И о которой мы абсолютно забываем. Потому что на нас всё время идёт пропаганда «иного», которое нам никогда не достичь. Реклама иных мест, иных вещей. На ТВ всё время рассказывают о домах, в которых, может быть, когда-нибудь в будущем вы сможете жить. О том, как вы можете заработать деньги, а потом потратить. Мы так озабочены глобализацией, какими-то грядущими переменами, что мы глядим очень далеко и не замечаем то, что у нас под носом. Мне очень нравится проект «Станция Гуанчжоу» Гао Жун, она родом из региона, который славится своими вышивками. И вот она размышляла, как она это может задействовать в своих работах, и выставила целую серию якобы брендовых сумочек с вышитыми бытовыми предметами и продуктами питания. Мне кажется важным то, как художники могут применить какие-то местные традиции в современных вещах. Поэтому вообще на биеннале вы увидите много текстиля… (Смеётся.)

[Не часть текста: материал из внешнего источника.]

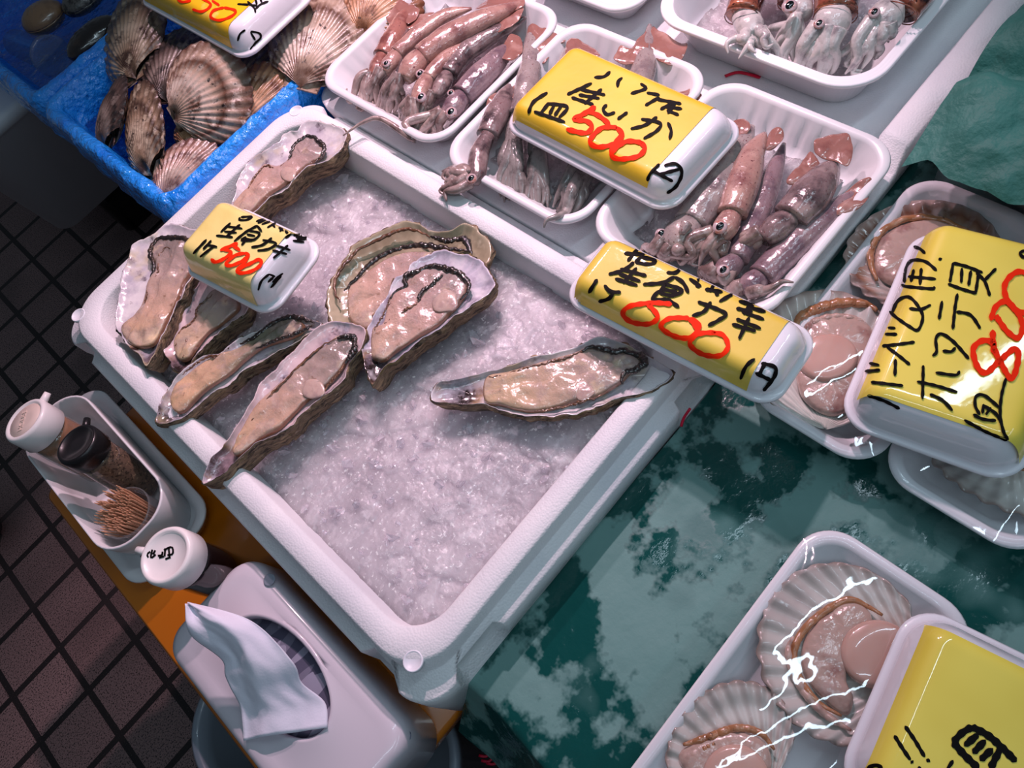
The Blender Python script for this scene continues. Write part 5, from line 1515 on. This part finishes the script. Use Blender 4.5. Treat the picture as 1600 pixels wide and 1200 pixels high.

Гао Жун. Из серии «Станция Гуанчжоу». Фото: Сергей Тимофеев

Чтобы посыл биеннале стал ясен, нужно ли увидеть весь основной проект или можно сконцентрироваться и на нескольких вещах?

Я оставила прочтение основного проекта очень открытым. Главное, начать с нижнего этажа, где размещены в основном видеопроекции и где всё преимущественно посвящено замедлению времени, замедлению внимания и медленным переменам. И потом вы двигаетесь через первый этаж, через работы Адама Цвияновича, которые ставят вопрос, что такое живопись сегодня, какой она может быть, как она может отражать то, что происходит в XXI веке. Потом идут объекты, связанные с бытовыми темами, с одной стороны, а с другой – с урбанизмом, миграцией, потерянной утопией. А потом вы видите работы молодых художников, скажем, микроарт-группы «Город Устинов», которые в то же время контрастируют с зависшим под потолком дирижаблем Панамаренко, то есть я пробую обыграть тему макро-микро, маленькие манифесты рядом с огромными зарисовками мироздания.


Фрагмент инсталляции микроарт-группы «Город Устинов». Фото: Сергей Тимофеев

Дело ещё в том, что Манеж – это пространство, в котором люди легко могут почувствовать себя гномами. И таким образом мы пробуем это сбалансировать. Концентрация на каких-то очень маленьких и личных вещах, которая помогает пережить какие-то подавляющие глобальные вещи. И потом вы двигаетесь к задней части экспозиции, которая как бы является hommage «Победе над Солнцем». Художники с разных концов мира, воплощающие в своих работах некий духовный, внутренний свет.

Интересно, что на всё это в окна Манежа в буквальном смысле заглядывает Кремль, расположенный всего в паре десятков метров…

Да, конечно, это наш сосед. Как и Красная площадь. И в каталоге я пишу о значении площадей в нашем теперешнем мире, которые всё чаще становятся пространством острых дискуссий. В этой экспозиции выставлена замечательная картина Жюли Мерету, изображающая площадь Тахрир. Всё это здесь есть, стоит взглянуть чуть пристальнее, и вы увидите.

Художники не обладают ответами, они лишь способны открыть нам глаза. Что я осознала в процессе работы над проектом – это ту общность в видении, которая возникает у авторов в самых разных точках мира. Мы всё ещё человеческие существа, мы сталкиваемся с теми же проблемами, что и сотни лет, хотя и в очень изменившейся среде.

И как куратор я обязана позаботиться о том, чтобы это могло быть «считано» достаточно большой аудиторией, чтобы человек мог вернуться домой и поразмышлять над увиденным.

А знает ли вообще кто-то эти универсальные ответы?

Если бы могли открыть глаза шире, если бы мы могли с большим уважением относиться к мнению женщин… Нам надо научиться заботе. Я не хочу излишне обобщать, но мне хочется обратить внимание на жест заботы, не шокирующий, не разделяющий. Нам нужна некая штопка, починка реальности.

И сотрудничество. В пространстве Манежа я говорила художникам, что я не буду ставить каждому отдельный белый куб. Да, я построю стены, потому что стенах самого Манежа вешать ничего нельзя, их вообще нельзя трогать. Но на этих специально возведённых стенах они будут соседствовать друг с другом. Это тоже история о том, как совместно распоряжаться временем и пространством.

А во время подготовки выставочного пространства художники тоже встречались и проводили время вместе?

Конечно. Россиянам свойственна невероятная гостеприимность. Вас с удовольствием напоят и накормят. Здесь, в Манеже, нам готовили бесплатные обеды и мы сидели все вместе и общались, обсуждали какие-то вещи. И была очень хорошая энергетика.

Я верю в потоки идей, в то, что идеи, сообщающиеся друг с другом, взаимодействующие друг с другом, дарят нам свет. И надеюсь, всё это ощущается здесь, в экспозиции.